The 50 Movies Project: 2013 Edition

In what has become an annual tradition, I have decided to embark in a third round of the 50 Movies Project. The premise is simple — I have put together a list of 50 movies that I feel I absolutely must see in order to continue my progression as a film lover. With so many films to see, it’s easy to get off track and forget about some of the essentials. This is my way of making sure I see those that have been on my “must see” list for too long.

Nashville [1975]

Nashville [1975]
Director: Robert Altman
Screenplay: Joan Tewkesbury
Genre: Drama/Music
Starring: Keith Carradine, Karen Black, Ronee Blakley, Lily Tomlin, Henry Gibson, Shelley Duvall, Ned Beatty, and many, many more
Running Time: 159 minutes

Reason for inclusion: Robert Altman is considered one of the greatest American directors, and I have never seen any of his work.

Accolades: Five Oscar nominations (one win for Best Original Song), nine Golden Globe nominations (one win for Best Original Song), inclusion on AFI’s 100 Years… 100 Movies list and Roger Ebert’s Great Movies

I had a chance to go to Nashville once during college. An annual music industry event was held there, and a small group of students from my program took the trip. I couldn’t afford it at the time — go figure, a broke college student — but in hindsight I wish I had found a way to go. After watching Robert Altman’s Nashville, I am even more curious about the Tennessee capital, the country & western music headquarters of the world.

Nashville, the film, is a massive ensemble piece that follows the lives of 24 characters during a five day period. It is in the heat of the Presidential race, and a new upstart party candidate, Hal Phillip Walker (who we never see on screen), is in town for an early political rally. We are there to witness the five days leading up to this event.

Nashville [1975]

There isn’t really a central story arc to Nashville; instead we are introduced to a variety of characters who are just living their own lives. They are a diverse group: there are musicians (both professional and wannabes), eccentrics (including a 3-wheel biker played by Jeff Goldblum), loners, businessmen, politicians. At first, since so many are introduced at once, it’s difficult to keep track of who’s who. However, many of them grow to be unforgettable.

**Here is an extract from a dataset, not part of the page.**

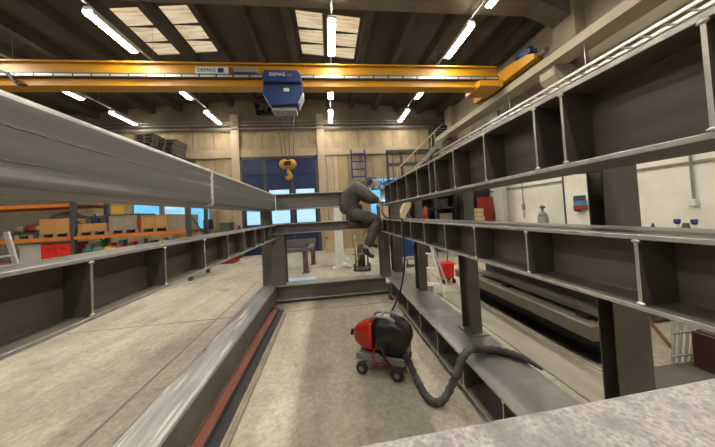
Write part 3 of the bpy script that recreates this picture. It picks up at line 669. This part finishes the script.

There’s Linnea Reese (Lily Tomlin), a gospel singer and wife of two deaf children. She also happens to be a target of lust by singer Tom Frank (Keith Carradine), he of folk group “Bill, Mary & Tom” fame. Bill (Allan Nicholls) is having marital problems with his wife, Mary (Cristina Raines), who herself is deeply in unreciprocated love with Tom.

Nashville [1975] -- Keith Carradine

Also on the music front, there is Barbara Jean (Ronee Blakley), a wildly popular country singer who is recovering from a burn accident. Despite the best wishes of her husband, Barnett (Allen Garfield), she wants to return to performing immediately, perhaps exerting herself too hard in the process. Her top rival, Connie White (Karen Black), is also making the rounds in Nashville. On the other side of the spectrum, the bottom rungs of the town’s music scene, there is Sueleen Gay (Gwen Welles) a buxom red-haired woman who is sharp as a box of rocks and can’t sing worth a lick — but that doesn’t stop her from trying.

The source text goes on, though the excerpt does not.